Thursday, December 13, 2007

No Country For Old Men

The Cohen Brothers finally created a perfect companion piece to Fargo. It's been six or seven years since their last good movie (The Man Who Wasn't There), and they are back in full force. No Country, adapted from Cormac McCarthy's novel of the same name, teams of up the brothers with Tommy Lee Jones, Woody Harrelson, Josh Brolin, Kelly MacDonald, and in perhaps the most terrifying role ever- Javier Bardem. This is one of the best movies I've seen in a long time, but despite its recent Golden Globe best picture nomination, I don't see it holding up against an all around powerhouse like American Gangster.

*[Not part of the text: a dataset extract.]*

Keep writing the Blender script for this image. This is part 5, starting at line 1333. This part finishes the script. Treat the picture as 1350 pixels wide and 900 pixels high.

This ultra-violent, tex-mex flavored movie features a winning ensemble cast. Brolin stars as Llewelyn Moss, a simple blue collared worked who stumbles across a drug deal gone wrong. In addition to several bodies, he discovers $2 Million. This sets into motion a cross country chase with Anton Chigurh (Bardem), a cold blooded killer hired to retrieve the money. Tommy Lee Jones stars as Sheriff Bell, a third generation lawman, functioning as the observational voice much like Frances McDormand's character, Marge, was in Fargo. Bell is continually one step behind Chigurh, forced to pick up the pieces in his trail of destruction. Harrelson makes a short appearance as Carson Wells, another hired gun, this time sent to track down Chigurh who is now considered unreliable.

The violence aside, this is a very interesting study on human nature. Why do people act the way they do? Chigurh has a certain twisted set of morals. Despite all the pain he inflicts, he always is true to his word. Moss perhaps the most human of any of the characters, tries to do what's best for him and his wife (Macdonald), short of giving up the money that is. Bell is very similar to Morgan Freeman's detective in Seven. He's waiting out retirement, jaded and stoic.

Like all of the Cohen's movies, this one is filled with razor sharp wit. Throughout there are expertly crafted conversations with lines such as:

"That's very linear sheriff"
"Well, age will flatten a man."

"Just how dangerous is he?"
"Compared to what? The Bubonic Plague?"

"You've seen him? And you're not dead? Huh."
"Who's this guy supposed to be, the ultimate badass?"
"Well I don't think that's how I would describe him."
"Well how would you describe him?"
"Well I guess I'd say he doesn't have a sense of humor."

These are just a few of the brilliantly written lines, brining in a sense of humor to an otherwise very dark movie. At its core, it seems that No Country for Old Men is about the cruelty of the world, and the progression of time. As time goes on, life gets meaner and meaner. As was spoken in the movie: "You can't stop what's coming." Even if we don't understand this, we have to accept it.